The 30th May is fast approaching and I wonder how many will notice that it’s THE anniversary - the day my boy died. It’s been playing on my mind a lot recently. On that date last year, my youngest insisted on attending the Caribbean Carnival. It had been held a week earlier the year before and so Al had been with us. It's one of the last happy memories I have of us as a family together.
Today is a beautiful day. The sun is shining and it’s warmer outside than in. I should be outside bringing in the washing that’s already dry. I should be watering the vegetables and flowers. I should be checking that the strawberries haven’t been allowed to dry out. But I put it off. I don’t know why but at the back of my mind is that we first planted strawberries the year he died – so he never got any – and after that they weren’t tended so the birds ate the flowers before they developed into the fruit. Maybe this is my way of staying close to him. Any link, however tenuous, however trivial, is grasped tightly and held onto. It’s ridiculous to avoid watering plants I have made the effort to cultivate just because that’s what happened when my boy died – and yet that’s what I’m doing.

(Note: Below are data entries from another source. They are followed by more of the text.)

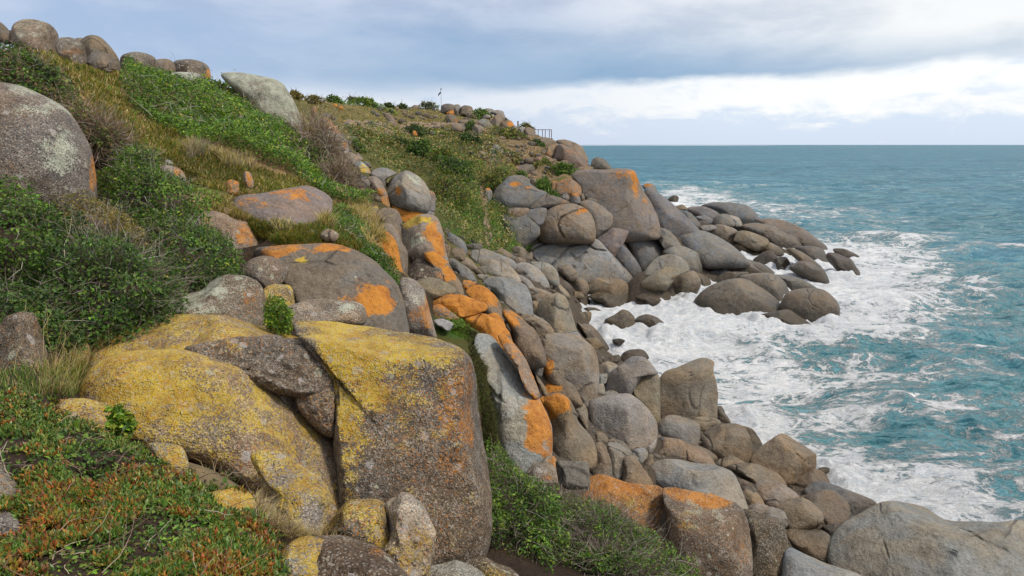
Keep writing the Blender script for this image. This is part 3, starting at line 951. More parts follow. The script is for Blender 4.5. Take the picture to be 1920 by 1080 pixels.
ROCKS_NEAR = """
X|545,610 560,596 620,590 700,594 780,608 840,634 880,670 902,740 914,830 916,920 908,1000 872,1044 800,1062 700,1060 645,1010 628,860 622,720 605,650|huge upright foreground boulder, yellow lichen on top and dark gritty front face|y=8.8,th=1.35,lean=.20,box=.50,tint='l',crust=True,fac=0,flat=[((0,.15,1),.74),((.95,.05,.35),.86),((0,1,.35),.80)],yb=.62,yl=-.16,ob=.0,spots=[(700,660,130,60,'y',.42),(655,700,50,130,'y',.45),(640,860,40,120,'y',.22),(860,720,50,150,'o',.36),(830,900,70,110,'o',.12),(780,1000,110,70,'p',.05),(800,860,90,90,'d',.15),(700,760,70,30,'y',.2)],cw=4,cracks=['879,815 884,865','628,690 634,760'],rough=.05,ext=.06
X|160,690 175,632 210,604 300,590 420,588 490,602 550,622 612,648 614,685 450,705 250,728 170,735|broad low foreground boulder with a glowing yellow lichen top behind the overhanging lobe|y=9.15,th=1.0,lean=.55,box=.6,tint='k',crust=True,fac=2,yl=.35,yb=.25,spots=[(520,618,70,26,'p',.12)],rough=.06,ext=.05
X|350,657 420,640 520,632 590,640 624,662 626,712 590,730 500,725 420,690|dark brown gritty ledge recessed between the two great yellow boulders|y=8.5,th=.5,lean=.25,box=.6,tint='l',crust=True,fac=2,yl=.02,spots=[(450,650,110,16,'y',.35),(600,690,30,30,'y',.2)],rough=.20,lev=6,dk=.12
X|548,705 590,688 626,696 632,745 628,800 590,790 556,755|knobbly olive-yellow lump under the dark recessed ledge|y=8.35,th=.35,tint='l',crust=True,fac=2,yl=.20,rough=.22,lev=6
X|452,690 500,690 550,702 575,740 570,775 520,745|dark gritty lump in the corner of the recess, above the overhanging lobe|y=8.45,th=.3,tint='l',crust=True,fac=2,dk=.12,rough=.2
X|143,748 165,690 225,658 330,650 420,676 520,716 592,763 634,815 648,880 643,950 605,1003 545,990 475,930 390,880 270,850 175,810|yellow and orange lichened foreground boulder whose rounded lobe overhangs the mossy ledge|y=7.7,th=.95,lean=.45,box=.58,tint='k',crust=True,fac=1,yl=.38,yb=.22,spots=[(250,730,120,80,'y',.25),(570,790,60,70,'o',.2),(480,850,80,50,'y',-.2),(600,880,50,70,'y',-.12),(470,745,90,40,'y',.06)],rough=.05,ext=.04
F|1150,510 1270,500 1380,560 1500,660 1515,740 1455,890 1400,892 1320,830 1240,720 1180,600|yellow lichen slab leaning below the overhanging lobe, beside the dry grass|y=6.3,th=.4,lean=.3,box=.55,tint='p',crust=True,fac=3,yl=.62,spots=[(1440,800,60,80,'y',-.35),(1310,640,40,50,'y',-.25)],rough=.09,cracks=['1360,590 1330,680 1300,760']
F|1450,890 1500,850 1600,735 1700,722 1765,745 1795,900 1785,970 1700,940 1550,910|small yellow lichened boulder at the foot of the huge dark one|y=6.6,th=.45,lean=.3,box=.7,tint='l',crust=True,fac=2,yl=.58,spots=[(1640,860,60,60,'y',-.3)],rough=.1
F|1758,745 1850,703 1915,720 1990,850 1990,955 1965,1050 1900,1095 1800,1060 1765,960 1775,850|whitish crusted cauliflower-like boulder at the foot of the huge dark one|y=6.4,th=.5,lean=.25,box=.7,tint=(.36,.33,.29),crust=True,fac=2,yl=.26,spots=[(1880,980,90,90,'y',.3),(1860,760,70,70,'y',-.2)],rough=.24,lev=6
F|1255,1030 1340,920 1430,893 1500,920 1490,1000 1450,1110 1300,1110|bright yellow boulder at the bottom edge beside the mound of dry moss|y=5.0,th=.3,lean=.4,tint='p',crust=True,fac=2,yl=.62,rough=.08
F|1425,915 1500,893 1610,893 1725,940 1810,1010 1870,1100 1430,1120|low rock mound matted with brown dead moss at the bottom edge|y=5.2,th=.4,lean=.7,tint=(.12,.085,.06),crust=True,fac=1,rough=.08,spots=[(1740,960,60,50,'o',.35)]
G|405,1090 415,1035 500,1008 580,1030 645,1085 600,1140 420,1140|small white crusted rock at the bottom edge under the huge boulder|y=6.9,th=.3,tint=(.40,.38,.35),crust=True,fac=2,rough=.14,spots=[(450,1050,40,30,'y',.2)]
G|545,1005 640,1008 740,1048 775,1095 640,1140 560,1070|low olive-brown rock at the bottom edge left of the leafy bush|y=7.3,th=.4,tint='l',crust=True,fac=2,yl=.25,rough=.1
F|235,300 280,264 400,264 485,290 520,350 490,400 350,380 255,340|flat yellow rock peeking from the succulent mat beside a green leaf tuft|y=5.9,th=.25,lean=.5,tint='k',crust=True,fac=1,yl=.55,rough=.08
F|675,475 760,466 840,488 870,560 855,605 760,610 695,540|knee-high yellow lichened stone set in the succulent mat above the straw|y=5.0,th=.16,tint='p',crust=True,fac=3,yl=.6,rough=.1
F|930,720 990,680 1080,668 1155,700 1180,770 1140,810 1040,800 950,770|domed bright yellow stone at the edge of the succulent mat|y=4.75,th=.2,tint='p',crust=True,fac=2,yl=.72,rough=.08
F|325,610 395,553 442,610 470,690 420,705 355,665|small pointed pinkish stone poking out of the succulents|y=4.2,th=.12,tint=(.42,.33,.25),crust=True,fac=3,fh=.65,rough=.1,name='stone',cat='stone',spots=[(400,600,40,60,'o',.2)]
F|-80,560 30,563 112,640 115,705 40,760 -80,780|grey stone spotted yellow cut off by the left edge, upper of two|y=3.8,th=.2,lean=.6,tint='p',crust=True,fac=2,yl=.22,rough=.08
F|-80,770 60,768 122,850 115,910 20,945 -80,940|plain grey stone cut off by the left edge, lower of two|y=3.35,th=.2,lean=.7,tint='g',crust=True,fac=2,rough=.08
F|345,882 370,862 392,878 380,905 355,905|fist-sized grey pebble on the black soil of the succulent mat|y=3.6,th=.04,tint='p',fac=2,name='stone',cat='stone'
D|0,800 40,758 120,734 192,745 232,820 262,900 255,1010 160,1080 50,1070 -60,1070 -80,900|brown lichen-crusted boulder at the left edge behind dry grass stalks|y=7.3,th=.5,tint='l',crust=True,fac=4,fh=.72,yl=.16,ob=.1,spots=[(200,790,40,60,'o',.3)],rough=.08
D|335,950 420,918 492,908 510,960 490,1010 400,1015|small yellow rock between the dry stalks and the broad yellow boulder|y=8.2,th=.3,tint='k',crust=True,fac=1,yl=.5
D|840,760 920,692 1100,612 1180,552 1270,527 1370,530 1440,558 1478,600 1492,700 1492,810 1350,820 1100,820 900,800|upright lichen boulder, pale green on its left shoulder and rusty orange on its right|y=10.6,th=.9,lean=.3,box=.6,tint='l',crust=True,fac=2,p=.05,pb=.20,spots=[(1200,590,110,70,'p',.55),(1030,690,150,70,'p',.5),(1410,640,70,110,'o',.30),(1380,720,90,90,'y',.16)],rough=.07
E|375,680 430,640 560,603 700,608 800,618 848,650 840,730 600,750 400,745|long low pinkish-grey rock with pale green lichen patches behind the great yellow boulder|y=10.7,th=.7,lean=.4,tint='k',crust=True,fac=1,o=.12,spots=[(760,650,90,40,'p',.6),(560,660,60,25,'y',.3)],rough=.08
E|265,570 300,530 355,517 430,525 455,580 450,660 275,655|bright yellow lichened rock face showing in the gap above the small green bush|y=12.1,th=.5,tint='l',crust=True,yl=.62
E|150,460 190,390 280,358 360,373 422,430 402,485 330,540 260,525 185,495|dark rounded boulder leaning against the left of the broad dome|y=13.0,th=.75,tint='l',crust=True,fac=1,spots=[(270,400,80,40,'p',.25)],p=.05
E|85,320 300,300 480,290 660,284 770,310 900,378 970,450 1032,530 1058,640 1062,760 900,790 700,790 500,790 400,740 330,640 200,540 110,420|broad dark dome-shaped boulder with an orange broken scar low on its right side|y=14.6,th=2.0,lean=.5,box=.62,tint=(.165,.14,.115),fac=1,flat=[((0,.2,1),.82)],spots=[(440,320,240,70,'o',.5),(500,390,120,90,'y',.40),(720,310,200,34,'o',.5),(890,590,200,150,'o',.50),(830,660,170,80,'o',.3),(960,640,90,110,'o',.22),(720,590,60,30,'o',.5),(980,520,60,90,'o',.12),(800,420,120,90,'p',.22),(640,450,60,60,'p',.2)],rough=.035,p=.06,cracks=['670,570 720,550 760,520 830,490 890,470']
A|0,455 -200,430 -330,620 -320,900 -200,1120 0,1160 200,1170 430,1150 520,1080 532,1000 517,870 472,760 382,620 262,540 122,480|huge grey egg-shaped boulder cut off by the left edge, orange along its right rim|y=12.2,th=1.7,lean=.30,box=.75,tint=(.16,.145,.13),crust=True,fac=0,p=.08,spots=[(270,600,180,80,'p',.60),(120,500,170,50,'p',.5),(330,830,110,150,'p',.55),(300,940,60,60,'p',.2),(150,730,140,110,'d',.22),(440,880,50,120,'d',.12),(522,980,26,120,'o',.85),(420,1100,90,40,'p',.15)],rough=.025
D|1300,150 1330,85 1450,68 1560,48 1640,33 1740,18 1830,58 1872,110 1855,175 1770,265 1600,260 1480,240 1380,210|broad purple-grey sloping rock slab with an orange upper rim on the grass slope|y=17.4,th=.9,lean=1.1,box=.6,tint=(.235,.195,.185),fac=2,spots=[(1640,80,130,40,'o',.55),(1400,120,90,60,'o',.40),(1780,60,50,60,'o',.2),(1450,200,60,30,'y',.2)],rough=.05
D|1172,152 1220,136 1310,158 1385,200 1372,222 1280,194 1190,168|thin yellow-lichened flake lying above the white and orange rock|y=15.9,th=.25,tint='k',crust=True,fac=2,yl=.4
D|1088,250 1108,192 1180,163 1290,190 1375,222 1440,262 1484,310 1494,348 1410,378 1290,382 1235,345 1150,300|pale grey rock blotched white, yellow and bright orange at the edge of the shrubs|y=15.4,th=.7,lean=.4,tint='k',crust=True,fac=3,spots=[(1400,310,100,50,'o',.62),(1370,250,60,40,'o',.4),(1140,230,60,60,'y',.55),(1300,250,40,40,'y',.3)],rough=.07
A|880,955 930,928 1000,943 1052,985 1084,1028 1000,1040 900,1010|pinkish rock with an orange crest poking out of the grass slope|y=17.8,th=.45,tint='k',fac=3,spots=[(1000,960,70,30,'o',.5)]
A|918,910 950,898 978,915 955,935|little pale stone just above the pinkish rock on the grass slope|y=18.2,th=.12,tint='p',name='stone',cat='stone'
A|1362,982 1390,963 1417,985 1428,1035 1400,1052 1372,1022|small upright orange-sided stone in the grass right of the straw tuft|y=18.5,th=.22,tint='k',fac=3,spots=[(1400,1005,30,40,'o',.55)],name='stone',cat='stone'
A|1266,1032 1300,1008 1342,1030 1336,1085 1270,1082|knobbly all-orange stone low on the grass slope|y=17.6,th=.3,tint='b',o=.5,fac=4,rough=.14,name='stone',cat='stone'
A|1043,802 1080,788 1117,810 1124,846 1080,836|small orange stone at the foot of the bright creeper|y=21,th=.25,tint='b',o=.45,fac=2,name='stone',cat='stone'
D|1715,290 1745,268 1775,280 1780,310 1730,312|small grey stone beside the straw tussock above the dome|y=15.6,th=.12,tint='p',p=.4,name='stone',cat='stone'
D|1795,305 1830,268 1880,275 1910,300 1880,330 1810,322|flat pale-green stone beside the straw tussock above the dome|y=15.4,th=.18,tint='b',p=.35,name='stone',cat='stone'
"""
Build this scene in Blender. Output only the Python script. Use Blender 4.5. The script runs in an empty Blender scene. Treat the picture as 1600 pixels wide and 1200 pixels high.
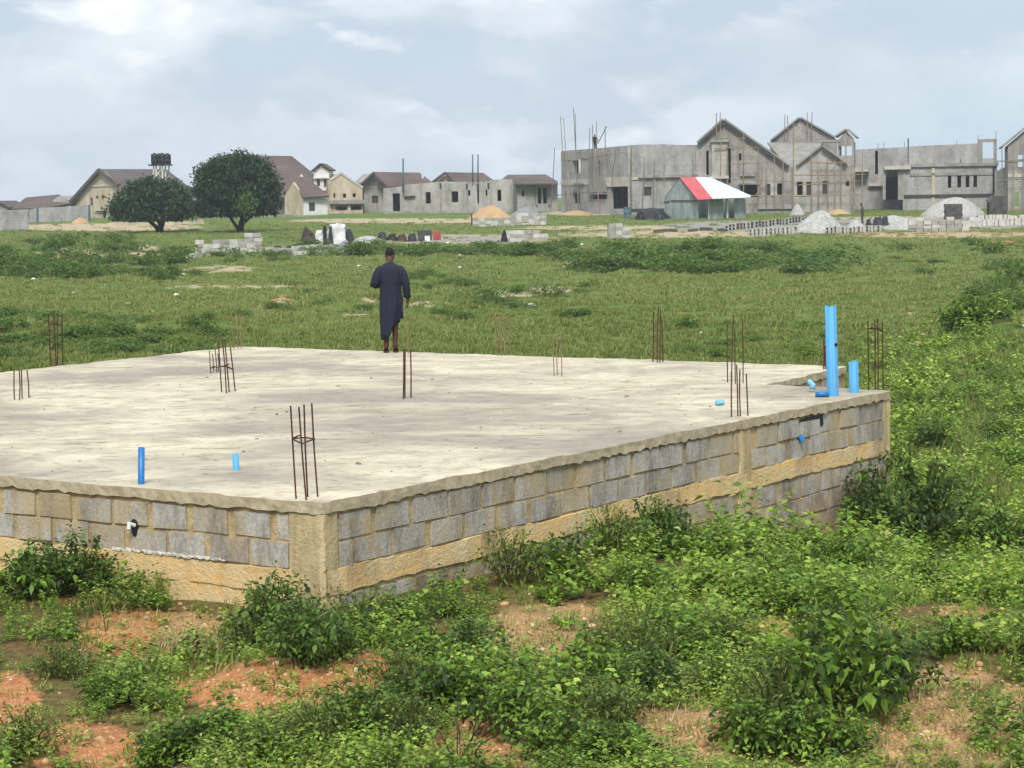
import bpy, bmesh, math, random
import numpy as np
from mathutils import Vector, Matrix, Euler
from mathutils.geometry import tessellate_polygon
random.seed(7); rng = np.random.default_rng(7)
S = bpy.context.scene
COL = S.collection
# ------------------------------------------------------------------ camera
F_PX, HOR, ROLL, EYE = 3400.0, 307.5, -0.0156, 3.6
PITCH = math.atan2(-(600 - HOR), F_PX)
_fw = np.array([0, math.cos(PITCH), math.sin(PITCH)]); _rt = np.array([1., 0, 0]); _up = np.cross(_rt, _fw)
CR = math.cos(ROLL) * _rt + math.sin(ROLL) * _up
CU = math.cos(ROLL) * _up - math.sin(ROLL) * _rt
CF = _fw
CAM = np.array([0, 0, EYE])
def ray(px, py): return CF + CR * (px - 800) / F_PX + CU * (600 - py) / F_PX
def at(px, py, z):
    d = ray(px, py); return CAM + d * ((z - EYE) / d[2])
def atd(px, py, Y):
    d = ray(px, py); return CAM + d * (Y / d[1])
def proj(P):
    v = np.asarray(P, float) - CAM
    w = v @ CF
    w = np.where(np.abs(w) < .05, .05, w)
    return 800 + F_PX * (v @ CR) / w, 600 - F_PX * (v @ CU) / w
cd = bpy.data.cameras.new('camera'); cam = bpy.data.objects.new('camera', cd); COL.objects.link(cam)
cd.sensor_width = 36; cd.lens = F_PX / 1600 * 36; cd.clip_start = .5; cd.clip_end = 9000
M = Matrix(((CR[0], CU[0], -CF[0], 0), (CR[1], CU[1], -CF[1], 0), (CR[2], CU[2], -CF[2], EYE), (0, 0, 0, 1)))
cam.matrix_world = M
S.camera = cam
S.view_settings.view_transform = 'Standard'; S.view_settings.look = 'None'
S.view_settings.exposure = 0.42; S.view_settings.gamma = 1
# ------------------------------------------------------------------ ids
def tag(o, label=None, cat=None, group=None, kind=None):
    if label: o['label'] = label
    if cat: o['category'] = cat
    if group: o['group'] = group
    if kind: o['kind'] = kind
    return o
def empty(name, loc=(0, 0, 0), rz=0):
    o = bpy.data.objects.new(name, None); COL.objects.link(o)
    o.location = loc; o.rotation_euler = (0, 0, rz); o.empty_display_size = .2
    return o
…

Today is egg rolling day in the same park where the Caribbean Carnival procession culminated. It’s billed as a family fun day. Last week I agreed to meet my eldest daughter there. But I don’t want to go. I hadn’t realised where it was held – well I had but I didn’t make the connection at the time. I’ll go of course. I’ve already made the arrangements and I don’t want to let her down but the last thing I want is to be surrounded by people playing at happy families.
I have a mountain of jobs to do and have managed only one during the last two weeks of school break. Several of them involve legal paperwork but because it’s related to Al, I find it so hard to do. I’ve spent two weeks with my settee covered in papers that I’m supposed to be sorting through. Instead, I’ve simply shifted them along so I had room to sit down and, instead of focussing, I’ve played Tetris – a complete timewaster. But it numbs the mind. And I know that’s what I’m doing when I play it.
I feel stuck. I don't want to be stuck yet I don't want to let go.
OK! Enough!
Onwards and upwards. Get the washing in, get the plants watered, and get washed, dressed, paint on a smile and face the world. It's only for a few hours and then I can be me again.